Но отъ этой аналогіи до кропотливаго подкладыванія подъ каждое дѣйствіе героевъ романа Раблэ факта изъ современной ему дѣйствительной жизни, еще очень далеко. Комментаторы доходятъ въ своемъ усердіи до нелѣпаго. Такъ, напримѣръ, нумидійская кобыла, на которой Гаргантюа отправился въ Парижъ, должна, но мнѣнію однихъ, изображать герцогиню д’Этампъ, любовницу Франциска I, а по мнѣнію другихъ — Діану де-Пуатье, тогда какъ длинный хвостъ кобылы — гибельныя послѣдствія роскоши и расточительности, неизбѣжныхъ при содержаніи такой кобылы…

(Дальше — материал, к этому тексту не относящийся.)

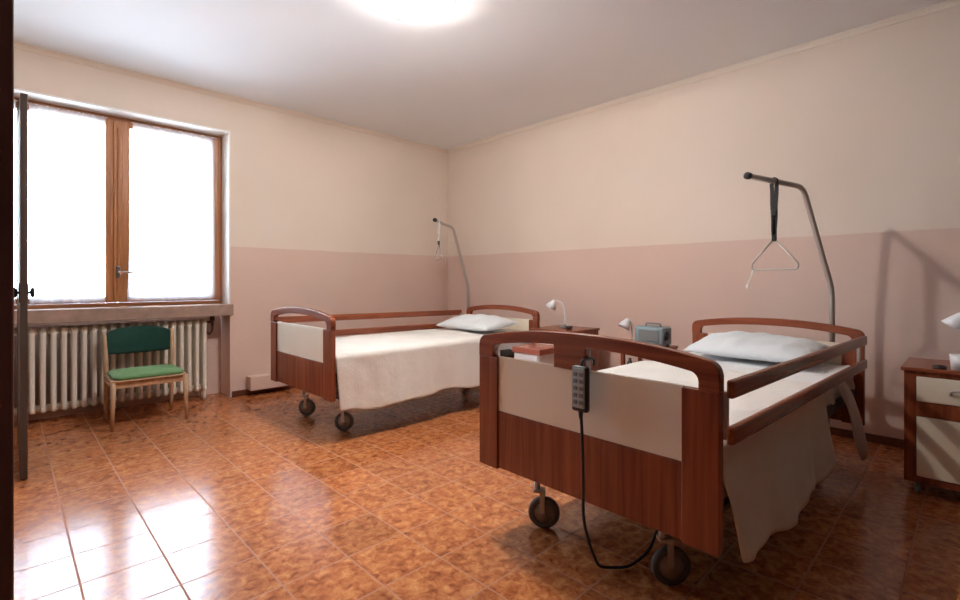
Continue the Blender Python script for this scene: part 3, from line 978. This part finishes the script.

Такихъ фантастическихъ толкованій можно придумать цѣлые темы, но читать ихъ только утомительно и скучно, а для пониманія Раблэ нисколько не вразумительно. Сатира Раблэ гораздо шире тѣхъ рамокъ, въ какія ее хотятъ загнать комментаторы, и не зарывается въ мелочахъ, какія они ей навязываютъ. А. Э.